I've bought a macro lens now so they're surplus to requirements.

Let me know if you're interested & I'll put a for sale thread up.

I took this with the combo:

Photos look nice & sharp. How do the extension tubes affect depth of field? Ideally I want to be able to take a single photo at a high aperture and capture a decent depth of field.
 
Tubes (or a macro lens) severely affect DOF. It's the nature of the beast I'm afraid.

The fungi shot was I think f11.

To get more DOF you'll have to focus stack.
 
The price of film era manual lenses seems to have risen quite a bit but if you can find a 50mm f2.8 macro for £60 as I did some time ago that could be a good buy. Other than that a manual 50mm f1.8 and a cheap close up filter may be a possibility. Or even a modern AF kit lens may be in your price range as some of them are cheap on the used market. I've recently been using a No.4 close up filter and I'm happy with the results. They often come in sets of 3 or 4. I think my set of three was £27.

I'd rather use close up filters than tubes as with tubes you tend to be stuck with a limited distance but with close up filters there's probably going to be more scope to choose the distance you want to shoot at to frame the shot as you want.

You'll need a camera and possibly an adapter too. So... lens... £30 to £60 maybe (either an old prime or a cheap kit lens,) adapter £10 to £15 maybe, close up filters £30 or probably less. That's in the region of £100 or so leaving something like £150 for a camera which isn't much but you may well find a Micro Four Thirds or APS-C camera within range.

So it's doable :D IMO :D
 
Good call on the close up lenses Alan, I'd forgotten about those.

But DOF will still be greatly diminished, the closer you get the less DOF you have.

Physics I'm afraid.
 
Good call on the close up lenses Alan, I'd forgotten about those.

But DOF will still be greatly diminished, the closer you get the less DOF you have.

Physics I'm afraid.
Not just the closer you get, macro at longer working distances has the same issue.
IIRC it works out for macro the DOF is dependant on aperture, circle of confusion (basically sensor size & how sharp is focused) & magnification.

There are of course digital tricks like focus stacking that can get round the limitations of physics.

There are lots of reasonably cheap ways to get macro on any camera where you can change lenses, some of the should work with phone cameras too :)
The different approaches are described well at www.extreme-macro.co.uk many of the tips are appropriate for us lesser mortals who only do normal macro.
 
Good call on the close up lenses Alan, I'd forgotten about those.
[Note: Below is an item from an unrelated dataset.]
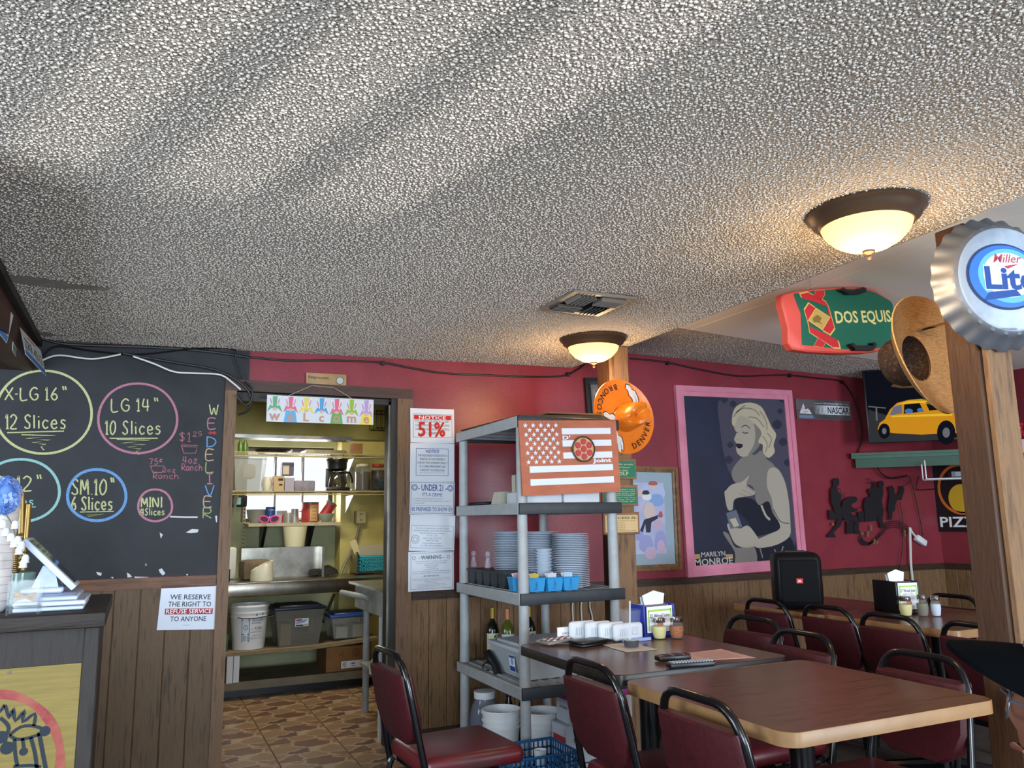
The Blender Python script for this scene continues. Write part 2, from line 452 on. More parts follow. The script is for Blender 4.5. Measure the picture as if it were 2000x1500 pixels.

But DOF will still be greatly diminished, the closer you get the less DOF you have.

Physics I'm afraid.

With flower shots and the like I'd typically be at f8 (FF) and that would translate to f4 for MFT and... er... f5.6 for APS-C so there is some scope to stop down and crop and still end up with a picture which will for example fill a screen. It may not be award winning when pixel peeping but a full screen image even when cropped to 1200-1500 pixels on the long side may be good for whole picture viewing and better than what you'd get from a smartphone. Hopefully :D

For a subject in the 3 to 10cm range which sounds like the sort of size I'd be looking at for flower and detail shots with a close up filter I think it's doable for budget as long as gallery quality prints viewed through a magnifying glass aren't the desired end result :D
 
Thanks for the responses.

I don't really need 1:1 macro and I'd really like to be able to get away without focus stacking. I could do that with the A7iii + 90mm macro, but perhaps I'm asking too much for the budget vs that (clearly not expecting equivalent image quality!). If I need to focus stack, I could probably do that with the iPhone although it would be a faff.

I can pick up a 400d and a 50-60 mm macro lens to fit; I can even see some of the 100mm canon macros going for under £200 on ebay. I used to have both of those, so that's an option.